▽

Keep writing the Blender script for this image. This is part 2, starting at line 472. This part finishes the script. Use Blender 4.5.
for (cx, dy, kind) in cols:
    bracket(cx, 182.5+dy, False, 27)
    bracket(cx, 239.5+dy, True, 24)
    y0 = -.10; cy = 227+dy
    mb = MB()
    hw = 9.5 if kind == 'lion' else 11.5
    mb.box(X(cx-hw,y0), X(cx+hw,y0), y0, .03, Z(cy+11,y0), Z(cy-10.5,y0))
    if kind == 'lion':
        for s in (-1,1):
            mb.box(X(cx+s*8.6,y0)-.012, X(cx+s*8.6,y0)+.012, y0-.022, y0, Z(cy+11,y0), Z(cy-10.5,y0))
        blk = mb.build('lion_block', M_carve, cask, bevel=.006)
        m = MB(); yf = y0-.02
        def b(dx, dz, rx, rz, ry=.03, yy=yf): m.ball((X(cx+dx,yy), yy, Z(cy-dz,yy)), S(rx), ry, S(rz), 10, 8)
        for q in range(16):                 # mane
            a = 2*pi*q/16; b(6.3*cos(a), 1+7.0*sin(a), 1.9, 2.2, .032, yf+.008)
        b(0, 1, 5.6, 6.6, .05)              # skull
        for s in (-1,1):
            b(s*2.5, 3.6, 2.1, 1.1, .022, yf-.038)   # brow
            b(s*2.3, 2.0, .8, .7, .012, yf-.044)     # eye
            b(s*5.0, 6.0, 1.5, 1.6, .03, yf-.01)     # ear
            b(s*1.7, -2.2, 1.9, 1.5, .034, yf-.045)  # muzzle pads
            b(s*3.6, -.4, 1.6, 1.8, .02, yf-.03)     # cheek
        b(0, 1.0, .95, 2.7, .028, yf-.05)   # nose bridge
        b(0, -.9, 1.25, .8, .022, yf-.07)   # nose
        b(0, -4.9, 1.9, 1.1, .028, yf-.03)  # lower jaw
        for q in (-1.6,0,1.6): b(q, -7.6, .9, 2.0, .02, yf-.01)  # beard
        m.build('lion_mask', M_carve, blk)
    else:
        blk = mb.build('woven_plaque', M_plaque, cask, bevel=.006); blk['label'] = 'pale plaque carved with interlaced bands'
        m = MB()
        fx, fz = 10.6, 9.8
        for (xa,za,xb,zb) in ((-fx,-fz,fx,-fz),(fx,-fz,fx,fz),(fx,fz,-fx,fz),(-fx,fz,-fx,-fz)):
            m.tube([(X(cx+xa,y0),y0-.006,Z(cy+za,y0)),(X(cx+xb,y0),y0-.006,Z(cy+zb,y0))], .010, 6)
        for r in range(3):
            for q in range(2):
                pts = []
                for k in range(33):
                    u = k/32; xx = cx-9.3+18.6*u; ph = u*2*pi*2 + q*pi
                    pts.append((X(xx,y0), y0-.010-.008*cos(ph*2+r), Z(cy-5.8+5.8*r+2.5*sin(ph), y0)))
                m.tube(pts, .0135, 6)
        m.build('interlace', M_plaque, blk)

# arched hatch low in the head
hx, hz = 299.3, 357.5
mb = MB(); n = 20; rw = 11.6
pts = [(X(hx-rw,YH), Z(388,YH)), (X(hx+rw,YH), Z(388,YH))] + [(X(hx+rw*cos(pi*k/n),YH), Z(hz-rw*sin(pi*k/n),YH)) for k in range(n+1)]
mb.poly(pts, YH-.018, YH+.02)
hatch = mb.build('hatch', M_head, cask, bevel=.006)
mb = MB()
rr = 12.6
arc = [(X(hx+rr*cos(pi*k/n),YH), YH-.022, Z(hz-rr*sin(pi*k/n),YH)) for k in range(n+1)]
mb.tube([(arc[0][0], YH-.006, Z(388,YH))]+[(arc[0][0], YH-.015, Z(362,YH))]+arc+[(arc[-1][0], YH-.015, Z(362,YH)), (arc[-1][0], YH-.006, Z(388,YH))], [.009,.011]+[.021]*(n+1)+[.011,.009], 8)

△

> **Exercise prompt**:
Reproduce the whole listing word for word.

> **Reply to the task**:
Keep writing the Blender script for this image. This is part 2, starting at line 472. This part finishes the script. Use Blender 4.5.
for (cx, dy, kind) in cols:
    bracket(cx, 182.5+dy, False, 27)
    bracket(cx, 239.5+dy, True, 24)
    y0 = -.10; cy = 227+dy
    mb = MB()
    hw = 9.5 if kind == 'lion' else 11.5
    mb.box(X(cx-hw,y0), X(cx+hw,y0), y0, .03, Z(cy+11,y0), Z(cy-10.5,y0))
    if kind == 'lion':
        for s in (-1,1):
            mb.box(X(cx+s*8.6,y0)-.012, X(cx+s*8.6,y0)+.012, y0-.022, y0, Z(cy+11,y0), Z(cy-10.5,y0))
        blk = mb.build('lion_block', M_carve, cask, bevel=.006)
        m = MB(); yf = y0-.02
        def b(dx, dz, rx, rz, ry=.03, yy=yf): m.ball((X(cx+dx,yy), yy, Z(cy-dz,yy)), S(rx), ry, S(rz), 10, 8)
        for q in range(16):                 # mane
            a = 2*pi*q/16; b(6.3*cos(a), 1+7.0*sin(a), 1.9, 2.2, .032, yf+.008)
        b(0, 1, 5.6, 6.6, .05)              # skull
        for s in (-1,1):
            b(s*2.5, 3.6, 2.1, 1.1, .022, yf-.038)   # brow
            b(s*2.3, 2.0, .8, .7, .012, yf-.044)     # eye
            b(s*5.0, 6.0, 1.5, 1.6, .03, yf-.01)     # ear
            b(s*1.7, -2.2, 1.9, 1.5, .034, yf-.045)  # muzzle pads
            b(s*3.6, -.4, 1.6, 1.8, .02, yf-.03)     # cheek
        b(0, 1.0, .95, 2.7, .028, yf-.05)   # nose bridge
        b(0, -.9, 1.25, .8, .022, yf-.07)   # nose
        b(0, -4.9, 1.9, 1.1, .028, yf-.03)  # lower jaw
        for q in (-1.6,0,1.6): b(q, -7.6, .9, 2.0, .02, yf-.01)  # beard
        m.build('lion_mask', M_carve, blk)
    else:
        blk = mb.build('woven_plaque', M_plaque, cask, bevel=.006); blk['label'] = 'pale plaque carved with interlaced bands'
        m = MB()
        fx, fz = 10.6, 9.8
        for (xa,za,xb,zb) in ((-fx,-fz,fx,-fz),(fx,-fz,fx,fz),(fx,fz,-fx,fz),(-fx,fz,-fx,-fz)):
            m.tube([(X(cx+xa,y0),y0-.006,Z(cy+za,y0)),(X(cx+xb,y0),y0-.006,Z(cy+zb,y0))], .010, 6)
        for r in range(3):
            for q in range(2):
                pts = []
                for k in range(33):
                    u = k/32; xx = cx-9.3+18.6*u; ph = u*2*pi*2 + q*pi
                    pts.append((X(xx,y0), y0-.010-.008*cos(ph*2+r), Z(cy-5.8+5.8*r+2.5*sin(ph), y0)))
                m.tube(pts, .0135, 6)
        m.build('interlace', M_plaque, blk)

# arched hatch low in the head
hx, hz = 299.3, 357.5
mb = MB(); n = 20; rw = 11.6
pts = [(X(hx-rw,YH), Z(388,YH)), (X(hx+rw,YH), Z(388,YH))] + [(X(hx+rw*cos(pi*k/n),YH), Z(hz-rw*sin(pi*k/n),YH)) for k in range(n+1)]
mb.poly(pts, YH-.018, YH+.02)
hatch = mb.build('hatch', M_head, cask, bevel=.006)
mb = MB()
rr = 12.6
arc = [(X(hx+rr*cos(pi*k/n),YH), YH-.022, Z(hz-rr*sin(pi*k/n),YH)) for k in range(n+1)]
mb.tube([(arc[0][0], YH-.006, Z(388,YH))]+[(arc[0][0], YH-.015, Z(362,YH))]+arc+[(arc[-1][0], YH-.015, Z(362,YH)), (arc[-1][0], YH-.006, Z(388,YH))], [.009,.011]+[.021]*(n+1)+[.011,.009], 8)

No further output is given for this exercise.